Items from a dataset:
——————————
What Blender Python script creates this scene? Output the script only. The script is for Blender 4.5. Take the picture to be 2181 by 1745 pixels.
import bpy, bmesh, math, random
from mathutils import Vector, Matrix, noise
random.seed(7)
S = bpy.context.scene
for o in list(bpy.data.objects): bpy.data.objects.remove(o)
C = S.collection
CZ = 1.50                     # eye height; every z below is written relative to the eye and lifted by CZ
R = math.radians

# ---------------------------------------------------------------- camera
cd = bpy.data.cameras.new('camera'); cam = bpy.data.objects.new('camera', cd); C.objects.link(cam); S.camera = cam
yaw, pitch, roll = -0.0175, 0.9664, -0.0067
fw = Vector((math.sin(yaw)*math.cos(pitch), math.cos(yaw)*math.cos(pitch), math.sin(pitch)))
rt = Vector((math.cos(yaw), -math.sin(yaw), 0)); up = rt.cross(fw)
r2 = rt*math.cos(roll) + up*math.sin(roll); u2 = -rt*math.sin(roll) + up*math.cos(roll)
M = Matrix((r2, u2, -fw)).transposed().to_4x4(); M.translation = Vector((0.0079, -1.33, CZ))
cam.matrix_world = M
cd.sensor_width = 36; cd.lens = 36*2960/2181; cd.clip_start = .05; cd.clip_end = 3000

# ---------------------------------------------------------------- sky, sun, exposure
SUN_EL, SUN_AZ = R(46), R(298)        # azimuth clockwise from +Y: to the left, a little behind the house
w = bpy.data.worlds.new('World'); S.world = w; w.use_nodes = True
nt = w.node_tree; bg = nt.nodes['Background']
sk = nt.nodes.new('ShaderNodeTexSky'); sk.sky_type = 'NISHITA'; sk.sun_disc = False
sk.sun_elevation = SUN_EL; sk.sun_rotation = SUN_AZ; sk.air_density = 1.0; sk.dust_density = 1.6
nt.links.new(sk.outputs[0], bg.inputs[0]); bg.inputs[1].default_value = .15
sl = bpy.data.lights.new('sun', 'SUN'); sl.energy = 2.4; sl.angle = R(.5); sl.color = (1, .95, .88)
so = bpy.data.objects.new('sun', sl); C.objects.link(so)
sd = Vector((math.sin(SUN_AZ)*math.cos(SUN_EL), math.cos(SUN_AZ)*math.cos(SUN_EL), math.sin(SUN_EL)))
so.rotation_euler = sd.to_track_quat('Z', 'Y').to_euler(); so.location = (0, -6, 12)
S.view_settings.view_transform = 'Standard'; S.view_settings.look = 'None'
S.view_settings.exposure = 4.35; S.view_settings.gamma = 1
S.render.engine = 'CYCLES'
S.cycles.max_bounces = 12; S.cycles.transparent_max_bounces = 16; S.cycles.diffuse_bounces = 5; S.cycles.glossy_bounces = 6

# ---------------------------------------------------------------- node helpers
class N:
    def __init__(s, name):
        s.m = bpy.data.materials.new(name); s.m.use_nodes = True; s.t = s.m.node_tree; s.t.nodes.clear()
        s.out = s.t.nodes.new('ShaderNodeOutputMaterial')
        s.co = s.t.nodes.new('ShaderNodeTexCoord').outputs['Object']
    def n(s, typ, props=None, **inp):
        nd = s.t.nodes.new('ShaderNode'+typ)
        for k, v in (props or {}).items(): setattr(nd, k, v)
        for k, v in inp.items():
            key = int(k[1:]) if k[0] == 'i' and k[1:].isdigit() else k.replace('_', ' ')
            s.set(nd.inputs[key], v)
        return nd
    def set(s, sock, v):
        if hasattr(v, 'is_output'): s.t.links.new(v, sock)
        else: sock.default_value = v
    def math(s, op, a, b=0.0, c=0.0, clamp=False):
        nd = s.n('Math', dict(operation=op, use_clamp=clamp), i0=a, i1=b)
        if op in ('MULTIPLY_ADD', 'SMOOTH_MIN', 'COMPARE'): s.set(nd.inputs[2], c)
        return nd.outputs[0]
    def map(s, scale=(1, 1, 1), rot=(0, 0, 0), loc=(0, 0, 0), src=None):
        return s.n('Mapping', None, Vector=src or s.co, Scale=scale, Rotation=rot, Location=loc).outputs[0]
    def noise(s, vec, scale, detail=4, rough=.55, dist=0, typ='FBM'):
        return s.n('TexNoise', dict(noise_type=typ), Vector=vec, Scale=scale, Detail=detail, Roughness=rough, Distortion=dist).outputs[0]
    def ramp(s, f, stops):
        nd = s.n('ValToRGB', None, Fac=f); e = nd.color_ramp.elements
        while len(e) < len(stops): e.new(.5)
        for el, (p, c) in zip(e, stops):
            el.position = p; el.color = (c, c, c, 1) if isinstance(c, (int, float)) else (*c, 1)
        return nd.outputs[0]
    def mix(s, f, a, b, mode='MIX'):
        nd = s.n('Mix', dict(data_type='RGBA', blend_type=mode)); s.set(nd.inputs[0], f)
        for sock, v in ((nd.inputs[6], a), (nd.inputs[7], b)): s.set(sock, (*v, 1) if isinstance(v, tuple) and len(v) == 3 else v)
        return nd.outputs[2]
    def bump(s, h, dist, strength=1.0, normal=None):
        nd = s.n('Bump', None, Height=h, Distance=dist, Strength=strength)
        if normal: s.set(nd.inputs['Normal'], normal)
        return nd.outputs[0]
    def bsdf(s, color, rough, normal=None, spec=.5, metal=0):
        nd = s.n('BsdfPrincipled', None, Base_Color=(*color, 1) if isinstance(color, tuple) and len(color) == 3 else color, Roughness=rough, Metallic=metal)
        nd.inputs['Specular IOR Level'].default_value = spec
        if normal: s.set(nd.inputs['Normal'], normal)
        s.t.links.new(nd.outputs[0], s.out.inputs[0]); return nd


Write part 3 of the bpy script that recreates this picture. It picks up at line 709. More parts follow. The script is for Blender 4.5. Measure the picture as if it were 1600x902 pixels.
——————————
Written task >> Report the number of lines above containing the word "scene", with no other text.

Solution below >> 2